- Given material:
-- Start --
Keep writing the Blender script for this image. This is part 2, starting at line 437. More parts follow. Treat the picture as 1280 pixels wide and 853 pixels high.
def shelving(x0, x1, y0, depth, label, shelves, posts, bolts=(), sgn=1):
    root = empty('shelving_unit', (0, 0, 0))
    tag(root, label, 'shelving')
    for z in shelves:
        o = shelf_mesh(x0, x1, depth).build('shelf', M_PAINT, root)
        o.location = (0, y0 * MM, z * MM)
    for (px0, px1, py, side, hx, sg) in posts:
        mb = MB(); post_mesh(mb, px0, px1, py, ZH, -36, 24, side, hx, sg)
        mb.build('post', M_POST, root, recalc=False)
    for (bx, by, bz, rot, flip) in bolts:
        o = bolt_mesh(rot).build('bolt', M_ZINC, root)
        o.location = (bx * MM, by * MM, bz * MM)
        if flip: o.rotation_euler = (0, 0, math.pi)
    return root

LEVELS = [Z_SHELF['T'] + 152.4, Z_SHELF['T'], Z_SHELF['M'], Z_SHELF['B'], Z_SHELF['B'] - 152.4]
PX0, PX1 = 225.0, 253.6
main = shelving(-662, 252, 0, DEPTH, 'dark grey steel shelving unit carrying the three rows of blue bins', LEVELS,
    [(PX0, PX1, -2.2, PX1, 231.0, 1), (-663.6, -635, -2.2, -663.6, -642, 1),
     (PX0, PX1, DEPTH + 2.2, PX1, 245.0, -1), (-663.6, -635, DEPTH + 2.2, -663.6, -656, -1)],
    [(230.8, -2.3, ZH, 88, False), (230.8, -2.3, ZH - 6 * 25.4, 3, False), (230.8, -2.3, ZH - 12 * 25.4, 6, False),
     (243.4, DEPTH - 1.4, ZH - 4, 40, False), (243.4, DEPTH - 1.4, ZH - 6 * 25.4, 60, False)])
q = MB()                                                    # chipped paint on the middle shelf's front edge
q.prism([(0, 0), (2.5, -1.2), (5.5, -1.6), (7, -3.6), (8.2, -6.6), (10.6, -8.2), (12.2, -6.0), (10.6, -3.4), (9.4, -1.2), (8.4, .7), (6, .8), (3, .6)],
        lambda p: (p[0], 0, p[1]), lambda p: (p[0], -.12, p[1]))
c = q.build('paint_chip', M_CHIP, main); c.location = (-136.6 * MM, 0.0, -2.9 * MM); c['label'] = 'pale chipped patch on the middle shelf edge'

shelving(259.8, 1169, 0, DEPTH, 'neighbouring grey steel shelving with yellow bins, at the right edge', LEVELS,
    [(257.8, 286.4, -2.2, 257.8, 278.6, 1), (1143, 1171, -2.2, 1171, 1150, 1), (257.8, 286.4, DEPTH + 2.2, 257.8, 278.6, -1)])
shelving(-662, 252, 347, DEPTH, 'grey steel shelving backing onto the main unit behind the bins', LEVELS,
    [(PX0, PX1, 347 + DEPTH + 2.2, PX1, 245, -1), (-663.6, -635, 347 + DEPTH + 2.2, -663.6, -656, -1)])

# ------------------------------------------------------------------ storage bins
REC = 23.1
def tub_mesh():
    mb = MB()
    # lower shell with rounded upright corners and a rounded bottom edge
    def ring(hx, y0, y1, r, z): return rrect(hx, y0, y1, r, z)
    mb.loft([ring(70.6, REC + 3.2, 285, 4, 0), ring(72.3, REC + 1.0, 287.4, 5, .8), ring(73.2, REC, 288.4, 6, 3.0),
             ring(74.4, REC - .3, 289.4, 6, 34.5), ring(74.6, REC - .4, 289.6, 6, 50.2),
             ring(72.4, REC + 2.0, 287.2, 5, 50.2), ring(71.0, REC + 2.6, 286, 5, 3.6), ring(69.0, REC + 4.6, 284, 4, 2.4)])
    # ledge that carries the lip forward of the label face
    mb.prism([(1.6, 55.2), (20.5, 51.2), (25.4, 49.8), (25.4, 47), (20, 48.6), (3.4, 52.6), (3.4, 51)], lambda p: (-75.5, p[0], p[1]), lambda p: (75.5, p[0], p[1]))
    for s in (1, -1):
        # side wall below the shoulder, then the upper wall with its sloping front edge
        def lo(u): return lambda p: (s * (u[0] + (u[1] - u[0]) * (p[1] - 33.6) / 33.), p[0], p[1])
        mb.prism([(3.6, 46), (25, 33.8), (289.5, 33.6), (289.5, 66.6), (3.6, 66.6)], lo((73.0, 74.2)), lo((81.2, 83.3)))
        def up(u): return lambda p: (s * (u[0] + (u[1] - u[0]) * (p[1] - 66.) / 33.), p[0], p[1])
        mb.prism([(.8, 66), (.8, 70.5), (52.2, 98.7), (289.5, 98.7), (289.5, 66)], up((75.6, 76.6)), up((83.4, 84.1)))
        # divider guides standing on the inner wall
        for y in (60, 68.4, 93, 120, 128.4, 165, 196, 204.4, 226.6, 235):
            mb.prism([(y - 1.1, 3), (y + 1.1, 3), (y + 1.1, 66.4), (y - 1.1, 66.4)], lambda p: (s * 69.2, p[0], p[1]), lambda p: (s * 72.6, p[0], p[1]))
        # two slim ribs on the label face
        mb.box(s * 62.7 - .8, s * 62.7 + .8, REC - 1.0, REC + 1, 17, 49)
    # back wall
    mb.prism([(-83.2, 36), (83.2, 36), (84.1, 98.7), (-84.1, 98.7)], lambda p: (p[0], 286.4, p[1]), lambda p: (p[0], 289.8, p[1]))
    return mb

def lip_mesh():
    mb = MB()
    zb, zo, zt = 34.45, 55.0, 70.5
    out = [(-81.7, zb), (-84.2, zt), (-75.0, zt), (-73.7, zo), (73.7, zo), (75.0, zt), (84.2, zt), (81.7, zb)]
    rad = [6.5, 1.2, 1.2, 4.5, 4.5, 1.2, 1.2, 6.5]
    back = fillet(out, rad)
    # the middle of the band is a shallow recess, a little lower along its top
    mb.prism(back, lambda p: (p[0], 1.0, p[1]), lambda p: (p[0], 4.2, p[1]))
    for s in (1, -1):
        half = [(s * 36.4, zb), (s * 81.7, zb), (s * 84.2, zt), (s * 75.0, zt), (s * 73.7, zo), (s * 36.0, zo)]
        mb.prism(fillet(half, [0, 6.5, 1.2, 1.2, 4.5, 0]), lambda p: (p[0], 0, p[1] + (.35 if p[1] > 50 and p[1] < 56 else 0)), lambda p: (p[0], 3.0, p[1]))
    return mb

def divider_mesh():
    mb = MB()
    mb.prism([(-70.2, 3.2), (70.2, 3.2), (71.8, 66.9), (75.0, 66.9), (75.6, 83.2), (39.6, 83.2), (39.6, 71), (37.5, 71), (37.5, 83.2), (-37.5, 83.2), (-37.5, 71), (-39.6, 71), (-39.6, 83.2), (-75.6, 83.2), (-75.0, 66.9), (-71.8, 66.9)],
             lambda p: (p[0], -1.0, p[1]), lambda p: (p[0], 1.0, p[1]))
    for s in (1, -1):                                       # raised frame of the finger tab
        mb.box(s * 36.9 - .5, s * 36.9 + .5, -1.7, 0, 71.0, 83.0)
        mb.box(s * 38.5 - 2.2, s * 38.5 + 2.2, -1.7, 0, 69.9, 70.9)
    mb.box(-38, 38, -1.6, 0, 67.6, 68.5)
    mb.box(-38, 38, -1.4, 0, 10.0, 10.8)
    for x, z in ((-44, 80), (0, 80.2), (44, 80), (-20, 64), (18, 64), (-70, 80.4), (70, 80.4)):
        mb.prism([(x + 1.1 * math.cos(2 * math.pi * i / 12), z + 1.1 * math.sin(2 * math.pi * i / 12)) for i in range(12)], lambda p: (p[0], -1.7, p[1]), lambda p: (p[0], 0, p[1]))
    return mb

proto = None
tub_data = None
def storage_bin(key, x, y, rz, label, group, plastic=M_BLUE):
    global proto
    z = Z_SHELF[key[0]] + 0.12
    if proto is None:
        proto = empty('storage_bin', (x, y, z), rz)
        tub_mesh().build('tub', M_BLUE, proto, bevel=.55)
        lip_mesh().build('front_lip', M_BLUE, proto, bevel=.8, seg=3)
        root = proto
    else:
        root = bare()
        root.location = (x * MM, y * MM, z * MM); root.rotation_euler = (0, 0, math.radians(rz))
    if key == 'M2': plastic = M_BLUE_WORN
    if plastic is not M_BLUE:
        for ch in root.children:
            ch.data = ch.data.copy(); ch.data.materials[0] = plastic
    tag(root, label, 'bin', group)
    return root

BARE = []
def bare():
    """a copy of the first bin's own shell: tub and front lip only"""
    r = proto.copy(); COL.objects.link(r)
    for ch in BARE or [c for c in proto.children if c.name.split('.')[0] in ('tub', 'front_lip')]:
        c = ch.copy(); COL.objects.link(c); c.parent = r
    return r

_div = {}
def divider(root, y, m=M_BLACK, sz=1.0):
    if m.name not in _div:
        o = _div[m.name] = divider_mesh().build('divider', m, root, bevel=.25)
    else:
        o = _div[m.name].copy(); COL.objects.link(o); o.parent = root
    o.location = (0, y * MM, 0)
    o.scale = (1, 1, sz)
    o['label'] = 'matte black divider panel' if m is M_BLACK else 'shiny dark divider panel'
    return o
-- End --
- The exercise: Please reproduce exactly the lines above, beginning with the first and ending with the line that contains "c = q.build('paint_chip', M_CHIP, main);", and include nothing outside that range.

- Finished task:
Keep writing the Blender script for this image. This is part 2, starting at line 437. More parts follow. Treat the picture as 1280 pixels wide and 853 pixels high.
def shelving(x0, x1, y0, depth, label, shelves, posts, bolts=(), sgn=1):
    root = empty('shelving_unit', (0, 0, 0))
    tag(root, label, 'shelving')
    for z in shelves:
        o = shelf_mesh(x0, x1, depth).build('shelf', M_PAINT, root)
        o.location = (0, y0 * MM, z * MM)
    for (px0, px1, py, side, hx, sg) in posts:
        mb = MB(); post_mesh(mb, px0, px1, py, ZH, -36, 24, side, hx, sg)
        mb.build('post', M_POST, root, recalc=False)
    for (bx, by, bz, rot, flip) in bolts:
        o = bolt_mesh(rot).build('bolt', M_ZINC, root)
        o.location = (bx * MM, by * MM, bz * MM)
        if flip: o.rotation_euler = (0, 0, math.pi)
    return root

LEVELS = [Z_SHELF['T'] + 152.4, Z_SHELF['T'], Z_SHELF['M'], Z_SHELF['B'], Z_SHELF['B'] - 152.4]
PX0, PX1 = 225.0, 253.6
main = shelving(-662, 252, 0, DEPTH, 'dark grey steel shelving unit carrying the three rows of blue bins', LEVELS,
    [(PX0, PX1, -2.2, PX1, 231.0, 1), (-663.6, -635, -2.2, -663.6, -642, 1),
     (PX0, PX1, DEPTH + 2.2, PX1, 245.0, -1), (-663.6, -635, DEPTH + 2.2, -663.6, -656, -1)],
    [(230.8, -2.3, ZH, 88, False), (230.8, -2.3, ZH - 6 * 25.4, 3, False), (230.8, -2.3, ZH - 12 * 25.4, 6, False),
     (243.4, DEPTH - 1.4, ZH - 4, 40, False), (243.4, DEPTH - 1.4, ZH - 6 * 25.4, 60, False)])
q = MB()                                                    # chipped paint on the middle shelf's front edge
q.prism([(0, 0), (2.5, -1.2), (5.5, -1.6), (7, -3.6), (8.2, -6.6), (10.6, -8.2), (12.2, -6.0), (10.6, -3.4), (9.4, -1.2), (8.4, .7), (6, .8), (3, .6)],
        lambda p: (p[0], 0, p[1]), lambda p: (p[0], -.12, p[1]))
c = q.build('paint_chip', M_CHIP, main); c.location = (-136.6 * MM, 0.0, -2.9 * MM); c['label'] = 'pale chipped patch on the middle shelf edge'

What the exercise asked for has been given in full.